大変なのが、一部ですが田植した部分の除草です。動力除草機を使えるところは除草し終わったので、残りの除草は手取りしかありません。水深を深く保つことも抑草に役立ちます。お布団の着地が成功したので、水を入れ始めました。これで抑えきれない雑草は手取りしかありません。特に、お布団の種子が鳥に食べられてしまった田んぼは、お布団の隙間に手植えしたのできれいに植わっていないので、機械除草が出来ません。幸い全体的には例年ほど雑草は多くありません。
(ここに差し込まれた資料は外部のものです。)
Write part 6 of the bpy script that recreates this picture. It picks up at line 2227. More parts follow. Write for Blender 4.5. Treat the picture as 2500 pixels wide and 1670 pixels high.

時間はかかるでしょうが、手取り除草で何とかなりそうな感じです。良く考えてみると、これまではここまで熱心に米作りをしていなかったかもしれません。それでもそこそこのお米は穫れていたので、きっと今年も大丈夫でしょう。

 

暑くなって来たので、春蒔いた葉菜類はそろそろ元気がありません。夏野菜はやっと収穫が始まったところです。次の葉菜類の種蒔きが遅れてしまったので、もう暑過ぎて発芽が悪いようです。収穫まで辿り着けないかもしれません。とすると、今畑にある野菜が無くなると、秋まで葉菜類は出来ないかもしれません。山奥の田んぼに減反田があります。標高が200メートル位高いので、少し涼しい場所です。これまでそこで野菜を作ったことはありませんが、ためしにそこに種蒔きしてみようかな、と考えているところです。